The Declaration passed, by August 26, after a hurried debate, and with no further resistance. The Assembly, which had abolished the past at the beginning of the month, attempted, at the end, to institute and regulate the future. These are its abiding works, and the perpetual heritage of the Revolution. With them a new era dawned upon mankind.

And yet this single page of print, which outweighs libraries, and is stronger than all the armies of Napoleon, is not the work of superior minds, and bears no mark of the lion's claw. The stamp of Cartesian clearness is upon it, but without the logic, the precision, the thoroughness of French thought. There is no indication in it that Liberty is the goal, and not the starting-point, that it is a faculty to be acquired, not a capital to invest, or that it depends on the union of innumerable conditions, which embrace the entire life of man. Therefore it is justly arraigned by those who say that it is defective, and that its defects have been a peril and a snare.

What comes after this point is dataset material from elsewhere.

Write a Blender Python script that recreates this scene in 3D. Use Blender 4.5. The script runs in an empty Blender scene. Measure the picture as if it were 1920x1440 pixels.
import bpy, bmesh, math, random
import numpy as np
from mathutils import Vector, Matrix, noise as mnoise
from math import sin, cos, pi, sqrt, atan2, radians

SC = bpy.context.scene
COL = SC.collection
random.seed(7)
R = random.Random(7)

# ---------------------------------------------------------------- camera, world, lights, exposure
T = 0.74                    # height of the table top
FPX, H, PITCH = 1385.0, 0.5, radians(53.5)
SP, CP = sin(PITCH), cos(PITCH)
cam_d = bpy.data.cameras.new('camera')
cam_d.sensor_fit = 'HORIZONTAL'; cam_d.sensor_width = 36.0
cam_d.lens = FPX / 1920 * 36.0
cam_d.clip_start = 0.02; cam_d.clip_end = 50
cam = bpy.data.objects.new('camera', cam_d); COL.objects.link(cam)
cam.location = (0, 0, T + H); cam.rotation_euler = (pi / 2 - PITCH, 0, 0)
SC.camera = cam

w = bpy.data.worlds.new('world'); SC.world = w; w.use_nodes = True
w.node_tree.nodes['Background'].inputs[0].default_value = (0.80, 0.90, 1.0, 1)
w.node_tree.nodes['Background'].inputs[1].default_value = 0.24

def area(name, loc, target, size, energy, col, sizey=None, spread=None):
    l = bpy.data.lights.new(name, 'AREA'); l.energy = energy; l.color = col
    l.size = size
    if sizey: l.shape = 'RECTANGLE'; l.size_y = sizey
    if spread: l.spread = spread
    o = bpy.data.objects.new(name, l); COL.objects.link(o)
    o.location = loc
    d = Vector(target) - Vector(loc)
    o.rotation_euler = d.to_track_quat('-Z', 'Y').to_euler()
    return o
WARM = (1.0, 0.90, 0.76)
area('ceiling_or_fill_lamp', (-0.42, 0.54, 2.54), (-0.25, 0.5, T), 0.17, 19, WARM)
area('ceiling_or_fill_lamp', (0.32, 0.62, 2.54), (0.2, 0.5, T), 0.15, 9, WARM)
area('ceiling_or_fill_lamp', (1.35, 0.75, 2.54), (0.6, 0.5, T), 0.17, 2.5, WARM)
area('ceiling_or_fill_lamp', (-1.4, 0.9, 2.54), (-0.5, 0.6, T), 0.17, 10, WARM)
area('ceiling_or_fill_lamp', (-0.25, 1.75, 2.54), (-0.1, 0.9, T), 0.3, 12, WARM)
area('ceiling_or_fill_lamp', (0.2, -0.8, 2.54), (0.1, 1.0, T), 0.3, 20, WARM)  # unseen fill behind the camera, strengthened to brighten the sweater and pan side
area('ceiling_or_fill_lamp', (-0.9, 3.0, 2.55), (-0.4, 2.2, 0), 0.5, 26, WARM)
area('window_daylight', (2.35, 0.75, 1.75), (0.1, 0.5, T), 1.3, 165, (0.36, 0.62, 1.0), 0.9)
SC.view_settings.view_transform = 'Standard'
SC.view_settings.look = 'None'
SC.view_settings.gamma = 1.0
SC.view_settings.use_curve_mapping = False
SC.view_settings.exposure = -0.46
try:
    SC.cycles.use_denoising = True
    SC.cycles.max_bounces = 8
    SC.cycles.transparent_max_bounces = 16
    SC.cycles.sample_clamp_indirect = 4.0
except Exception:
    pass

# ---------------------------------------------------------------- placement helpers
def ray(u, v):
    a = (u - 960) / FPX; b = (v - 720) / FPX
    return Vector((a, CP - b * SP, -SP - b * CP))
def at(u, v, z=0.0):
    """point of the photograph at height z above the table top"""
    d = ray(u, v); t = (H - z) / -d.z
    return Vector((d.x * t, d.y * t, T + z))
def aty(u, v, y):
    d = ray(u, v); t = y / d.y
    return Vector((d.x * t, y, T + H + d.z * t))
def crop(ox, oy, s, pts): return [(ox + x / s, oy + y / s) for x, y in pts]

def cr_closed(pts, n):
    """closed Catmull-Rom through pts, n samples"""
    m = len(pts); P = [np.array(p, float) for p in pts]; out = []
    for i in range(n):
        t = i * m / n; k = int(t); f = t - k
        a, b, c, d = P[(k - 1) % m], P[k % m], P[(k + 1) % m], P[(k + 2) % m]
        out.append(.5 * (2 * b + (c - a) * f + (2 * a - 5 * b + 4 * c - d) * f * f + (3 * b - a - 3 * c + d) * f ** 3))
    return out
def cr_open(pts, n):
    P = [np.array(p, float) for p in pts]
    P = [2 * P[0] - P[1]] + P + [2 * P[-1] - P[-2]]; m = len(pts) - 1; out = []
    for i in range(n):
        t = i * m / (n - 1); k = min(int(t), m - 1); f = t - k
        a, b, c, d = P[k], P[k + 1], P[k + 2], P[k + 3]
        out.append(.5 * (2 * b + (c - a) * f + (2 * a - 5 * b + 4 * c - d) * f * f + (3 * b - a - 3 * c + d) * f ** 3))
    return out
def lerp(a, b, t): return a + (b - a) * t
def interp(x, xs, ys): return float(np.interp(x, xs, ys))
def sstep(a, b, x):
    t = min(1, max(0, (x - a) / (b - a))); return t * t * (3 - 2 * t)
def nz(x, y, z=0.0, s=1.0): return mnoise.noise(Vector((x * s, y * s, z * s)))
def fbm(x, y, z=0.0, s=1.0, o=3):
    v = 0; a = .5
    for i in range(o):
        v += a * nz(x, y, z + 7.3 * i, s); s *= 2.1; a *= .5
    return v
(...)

It was right that the attempt should be made; for the extinction of privilege involved a declaration of rights. When those that were exclusive and unequal were abandoned, it was necessary to define and to insist on those that were equal and the property of all. After destroying, the French had to rebuild, and to base their new structure upon principles unknown to the law, unfamiliar to the people, absolutely opposed to the lesson of their history and to all the experience of the ages in which France had been so great. It could not rest on traditions, or interests, or any persistent force of gravitation. Unless the idea that was to govern the future was impressed with an extreme distinctness upon the minds of all, they would not understand the consequences of so much ruin, and such irrevocable change, and would drift without a compass. The country that had been so proud of its kings, of its nobles, and of its chains, could not learn without teaching that popular power may be tainted with the same poison as personal power.